Write out the listing below exactly, and omit any images you find in it.

★ ★ ★ ★ ★ ★ ★

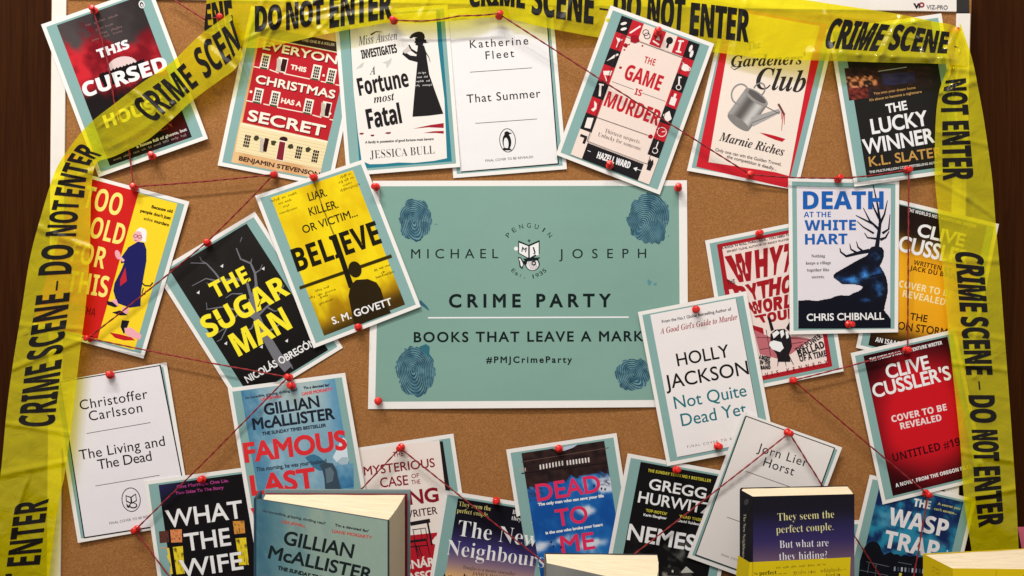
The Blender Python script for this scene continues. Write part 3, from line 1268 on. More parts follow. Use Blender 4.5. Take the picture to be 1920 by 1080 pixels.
s.pxgrid([(374, 575), (1100, 560), (1120, 735), (415, 850)], f_room, 44, 20)
s.line([(660, 602), (900, 566)], 8, (150, 150, 160))
s.T('You won your dream home', 622, 800, 976, 748, 22, (186, 140, 82), w=.8)
s.T("It's about to become a nightmare", 588, 855, 1028, 782, 22, (186, 140, 82), w=.8)
s.z(1280, 0, 3)
s.T('THE', 1148, 638, 1266, 616, 52, WH, 'g', w=2)
s.T('LUCKY', 1066, 756, 1384, 704, 86, WH, 'g', w=3)
s.T('WINNER', 1022, 870, 1420, 802, 86, WH, 'g', w=3)
s.T('K.L. SLATER', 1052, 938, 1462, 880, 56, (196, 146, 74), 'g', w=1.2)
s.T('THE MULTI-MILLION COPY BESTSELLING AUTHOR', 1050, 976, 1462, 916, 14, (206, 198, 190), w=.7)
place(s, 3.2, 'dark cover card with white capitals and a dim lamplit room at its top', (0, 0, 0, 2), .4)

# --- red and yellow cover, left
s = card([(146, 322), (355, 378), (269, 672), (60, 616)], (0.09, 0.03, 0.905, 0.965))
YE = (250, 208, 40)
cover(s, YE)
s.z(0, 320, 2.842)
s.poly([(412, 24), (740, 113), (520, 897), (180, 808)], (208, 34, 30))
PY = (252, 226, 116)
s.T('TOO', 436, 192, 636, 242, 118, PY, 'b', w=.2)
s.T('OLD', 472, 352, 650, 398, 112, PY, 'b', w=.2)
s.T('FOR', 372, 482, 552, 524, 112, PY, 'b', w=.2)
s.T('THIS', 352, 640, 568, 676, 112, PY, 'b', w=.2)
s.T('SAMANTHA', 300, 730, 506, 776, 40, (120, 22, 24), 'b')
s.T('Because old', 806, 200, 918, 226, 18, (60, 42, 16), w=1.1)
s.T("people don't just", 746, 220, 908, 262, 18, (60, 42, 16), w=1.1)
s.T('solve', 764, 262, 812, 274, 18, (150, 118, 30), w=1.1)
s.T('murders', 820, 276, 898, 298, 18, (60, 42, 16), w=1.1)
NV = (34, 32, 88)
s.ell(752, 340, 32, 36, (244, 236, 228), rot=10, jit=.1)
s.ell(734, 352, 26, 30, (240, 176, 178), rot=10)
s.poly([(752, 326), (780, 332), (778, 380), (762, 380), (758, 352)], (244, 236, 228))
s.ring(722, 348, 10, 8, 3, (150, 40, 50))
s.ring(744, 352, 10, 8, 3, (150, 40, 50))
s.line([(716, 370), (730, 372)], 4, (190, 40, 50))
s.poly([(684, 408), (735, 378), (768, 384), (780, 420), (780, 480), (764, 570), (752, 640), (748, 722), (690, 730), (622, 704), (604, 640), (610, 600), (646, 530), (662, 490), (644, 494), (646, 462)], NV)
s.poly([(668, 515), (676, 588), (640, 616), (640, 580)], (196, 40, 52))
s.ell(628, 448, 14, 26, (240, 166, 170), rot=-20)
s.line([(640, 462), (660, 482)], 14, (240, 176, 178))
s.line([(756, 598), (772, 612), (800, 614), (814, 596)], 7, (30, 26, 40))
s.line([(764, 624), (756, 652), (772, 660), (776, 640)], 5, (30, 26, 40))
s.poly([(590, 692), (620, 684), (634, 722), (604, 722)], (240, 166, 170))
s.poly([(568, 694), (600, 700), (626, 722), (612, 728), (572, 714)], (30, 26, 40))
s.poly([(650, 726), (688, 732), (684, 764), (650, 756)], (240, 166, 170))
s.poly([(596, 756), (640, 744), (682, 770), (640, 772)], (30, 26, 40))
s.poly([(650, 796), (690, 800), (676, 840), (660, 872), (642, 832)], (30, 26, 40))
s.poly([(662, 838), (700, 836), (756, 878), (746, 902), (700, 888), (668, 872)], (240, 166, 170))
s.poly([(584, 862), (640, 872), (700, 888), (720, 904), (660, 904), (612, 890)], (196, 30, 36))
place(s, 1.2, 'red and yellow cover card with a white haired woman in a navy coat', (0, 2, 2.5, 0), .6)

# --- black cover with a bare tree
s = card([(290, 510), (478, 397), (643, 652), (453, 768)], (0.115, 0.036, 0.885, 0.965))
cover(s, lambda u, v: mixc((38, 34, 31), (24, 21, 20), v + .3 * nz(u * 3, v * 3)), 12, 16)
s.z(280, 290, 2.454)
G = (116, 112, 116)
for q, w1, w2 in (([(640, 985), (590, 930), (555, 870), (520, 810), (490, 740), (470, 660)], 60, 24),
                  ([(470, 660), (450, 590), (400, 570), (330, 580), (300, 540), (262, 500), (190, 498)], 18, 3),
                  ([(470, 660), (492, 600), (486, 545), (466, 500), (420, 480), (400, 430)], 18, 4),
                  ([(466, 500), (472, 478)], 8, 2), ([(320, 582), (260, 570), (196, 604)], 9, 2),
                  ([(500, 740), (540, 700), (590, 660), (620, 600)], 14, 3), ([(500, 760), (420, 720), (340, 700), (262, 712)], 14, 3),
                  ([(540, 820), (600, 780), (620, 760)], 12, 3), ([(420, 720), (360, 790), (300, 830)], 9, 2),
                  ([(262, 680), (266, 712)], 4, 2), ([(426, 380), (418, 402)], 5, 2), ([(330, 580), (300, 600), (262, 590)], 8, 2), ([(262, 500), (240, 488), (232, 470)], 6, 2), ([(486, 545), (510, 530), (520, 505)], 8, 2), ([(360, 790), (330, 850), (310, 860)], 7, 2), ([(540, 700), (575, 720), (600, 716)], 9, 2), ([(500, 740), (470, 800), (420, 820)], 12, 3), ([(590, 930), (640, 950), (660, 985)], 14, 4), ([(430, 640), (380, 640), (350, 660)], 8, 2)):
    pts = []
    for i in range(len(q) - 1):
        for t in (0, .5):
            pts.append((q[i][0] * (1 - t) + q[i + 1][0] * t + (4 if t else 0) * nz(q[i][0], i), q[i][1] * (1 - t) + q[i + 1][1] * t + (5 if t else 0) * nz(q[i][1], i, 3)))
    pts.append(q[-1])
    s.line(pts, w1 * .8, G, w2 * 1.3)
YW = (252, 226, 48)
s.T('THE', 304, 664, 468, 578, 76, YW, 'b', w=1.5)
s.T('SUGAR', 272, 846, 650, 640, 102, YW, 'b', w=2)
s.T('MAN', 412, 930, 660, 796, 110, YW, 'b', w=2)
for a in ((300, 770, 350, 742), (500, 700, 520, 650), (560, 650, 590, 690), (448, 590, 462, 560)):
    s.line([(a[0], a[1]), (a[2], a[3])], 5, (36, 32, 30), 2)
s.T('NICOLÁS OBREGÓN', 452, 1052, 768, 874, 34, WH, w=1)
for p in ((225, 634), (334, 512), (352, 868), (524, 524), (632, 856), (516, 884)):
    s.poly([(p[0] - 8, p[1] + 2), (p[0] + 6, p[1] - 9), (p[0] + 5, p[1] + 8)], (232, 226, 220))
place(s, 0, 'black cover card with a bare grey tree behind yellow capitals', (1.5, 0, 0, 2), .5)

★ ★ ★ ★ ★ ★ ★

### [ANSWER FOR THE TASK]
The Blender Python script for this scene continues. Write part 3, from line 1268 on. More parts follow. Use Blender 4.5. Take the picture to be 1920 by 1080 pixels.
s.pxgrid([(374, 575), (1100, 560), (1120, 735), (415, 850)], f_room, 44, 20)
s.line([(660, 602), (900, 566)], 8, (150, 150, 160))
s.T('You won your dream home', 622, 800, 976, 748, 22, (186, 140, 82), w=.8)
s.T("It's about to become a nightmare", 588, 855, 1028, 782, 22, (186, 140, 82), w=.8)
s.z(1280, 0, 3)
s.T('THE', 1148, 638, 1266, 616, 52, WH, 'g', w=2)
s.T('LUCKY', 1066, 756, 1384, 704, 86, WH, 'g', w=3)
s.T('WINNER', 1022, 870, 1420, 802, 86, WH, 'g', w=3)
s.T('K.L. SLATER', 1052, 938, 1462, 880, 56, (196, 146, 74), 'g', w=1.2)
s.T('THE MULTI-MILLION COPY BESTSELLING AUTHOR', 1050, 976, 1462, 916, 14, (206, 198, 190), w=.7)
place(s, 3.2, 'dark cover card with white capitals and a dim lamplit room at its top', (0, 0, 0, 2), .4)

# --- red and yellow cover, left
s = card([(146, 322), (355, 378), (269, 672), (60, 616)], (0.09, 0.03, 0.905, 0.965))
YE = (250, 208, 40)
cover(s, YE)
s.z(0, 320, 2.842)
s.poly([(412, 24), (740, 113), (520, 897), (180, 808)], (208, 34, 30))
PY = (252, 226, 116)
s.T('TOO', 436, 192, 636, 242, 118, PY, 'b', w=.2)
s.T('OLD', 472, 352, 650, 398, 112, PY, 'b', w=.2)
s.T('FOR', 372, 482, 552, 524, 112, PY, 'b', w=.2)
s.T('THIS', 352, 640, 568, 676, 112, PY, 'b', w=.2)
s.T('SAMANTHA', 300, 730, 506, 776, 40, (120, 22, 24), 'b')
s.T('Because old', 806, 200, 918, 226, 18, (60, 42, 16), w=1.1)
s.T("people don't just", 746, 220, 908, 262, 18, (60, 42, 16), w=1.1)
s.T('solve', 764, 262, 812, 274, 18, (150, 118, 30), w=1.1)
s.T('murders', 820, 276, 898, 298, 18, (60, 42, 16), w=1.1)
NV = (34, 32, 88)
s.ell(752, 340, 32, 36, (244, 236, 228), rot=10, jit=.1)
s.ell(734, 352, 26, 30, (240, 176, 178), rot=10)
s.poly([(752, 326), (780, 332), (778, 380), (762, 380), (758, 352)], (244, 236, 228))
s.ring(722, 348, 10, 8, 3, (150, 40, 50))
s.ring(744, 352, 10, 8, 3, (150, 40, 50))
s.line([(716, 370), (730, 372)], 4, (190, 40, 50))
s.poly([(684, 408), (735, 378), (768, 384), (780, 420), (780, 480), (764, 570), (752, 640), (748, 722), (690, 730), (622, 704), (604, 640), (610, 600), (646, 530), (662, 490), (644, 494), (646, 462)], NV)
s.poly([(668, 515), (676, 588), (640, 616), (640, 580)], (196, 40, 52))
s.ell(628, 448, 14, 26, (240, 166, 170), rot=-20)
s.line([(640, 462), (660, 482)], 14, (240, 176, 178))
s.line([(756, 598), (772, 612), (800, 614), (814, 596)], 7, (30, 26, 40))
s.line([(764, 624), (756, 652), (772, 660), (776, 640)], 5, (30, 26, 40))
s.poly([(590, 692), (620, 684), (634, 722), (604, 722)], (240, 166, 170))
s.poly([(568, 694), (600, 700), (626, 722), (612, 728), (572, 714)], (30, 26, 40))
s.poly([(650, 726), (688, 732), (684, 764), (650, 756)], (240, 166, 170))
s.poly([(596, 756), (640, 744), (682, 770), (640, 772)], (30, 26, 40))
s.poly([(650, 796), (690, 800), (676, 840), (660, 872), (642, 832)], (30, 26, 40))
s.poly([(662, 838), (700, 836), (756, 878), (746, 902), (700, 888), (668, 872)], (240, 166, 170))
s.poly([(584, 862), (640, 872), (700, 888), (720, 904), (660, 904), (612, 890)], (196, 30, 36))
place(s, 1.2, 'red and yellow cover card with a white haired woman in a navy coat', (0, 2, 2.5, 0), .6)

# --- black cover with a bare tree
s = card([(290, 510), (478, 397), (643, 652), (453, 768)], (0.115, 0.036, 0.885, 0.965))
cover(s, lambda u, v: mixc((38, 34, 31), (24, 21, 20), v + .3 * nz(u * 3, v * 3)), 12, 16)
s.z(280, 290, 2.454)
G = (116, 112, 116)
for q, w1, w2 in (([(640, 985), (590, 930), (555, 870), (520, 810), (490, 740), (470, 660)], 60, 24),
                  ([(470, 660), (450, 590), (400, 570), (330, 580), (300, 540), (262, 500), (190, 498)], 18, 3),
                  ([(470, 660), (492, 600), (486, 545), (466, 500), (420, 480), (400, 430)], 18, 4),
                  ([(466, 500), (472, 478)], 8, 2), ([(320, 582), (260, 570), (196, 604)], 9, 2),
                  ([(500, 740), (540, 700), (590, 660), (620, 600)], 14, 3), ([(500, 760), (420, 720), (340, 700), (262, 712)], 14, 3),
                  ([(540, 820), (600, 780), (620, 760)], 12, 3), ([(420, 720), (360, 790), (300, 830)], 9, 2),
                  ([(262, 680), (266, 712)], 4, 2), ([(426, 380), (418, 402)], 5, 2), ([(330, 580), (300, 600), (262, 590)], 8, 2), ([(262, 500), (240, 488), (232, 470)], 6, 2), ([(486, 545), (510, 530), (520, 505)], 8, 2), ([(360, 790), (330, 850), (310, 860)], 7, 2), ([(540, 700), (575, 720), (600, 716)], 9, 2), ([(500, 740), (470, 800), (420, 820)], 12, 3), ([(590, 930), (640, 950), (660, 985)], 14, 4), ([(430, 640), (380, 640), (350, 660)], 8, 2)):
    pts = []
    for i in range(len(q) - 1):
        for t in (0, .5):
            pts.append((q[i][0] * (1 - t) + q[i + 1][0] * t + (4 if t else 0) * nz(q[i][0], i), q[i][1] * (1 - t) + q[i + 1][1] * t + (5 if t else 0) * nz(q[i][1], i, 3)))
    pts.append(q[-1])
    s.line(pts, w1 * .8, G, w2 * 1.3)
YW = (252, 226, 48)
s.T('THE', 304, 664, 468, 578, 76, YW, 'b', w=1.5)
s.T('SUGAR', 272, 846, 650, 640, 102, YW, 'b', w=2)
s.T('MAN', 412, 930, 660, 796, 110, YW, 'b', w=2)
for a in ((300, 770, 350, 742), (500, 700, 520, 650), (560, 650, 590, 690), (448, 590, 462, 560)):
    s.line([(a[0], a[1]), (a[2], a[3])], 5, (36, 32, 30), 2)
s.T('NICOLÁS OBREGÓN', 452, 1052, 768, 874, 34, WH, w=1)
for p in ((225, 634), (334, 512), (352, 868), (524, 524), (632, 856), (516, 884)):
    s.poly([(p[0] - 8, p[1] + 2), (p[0] + 6, p[1] - 9), (p[0] + 5, p[1] + 8)], (232, 226, 220))
place(s, 0, 'black cover card with a bare grey tree behind yellow capitals', (1.5, 0, 0, 2), .5)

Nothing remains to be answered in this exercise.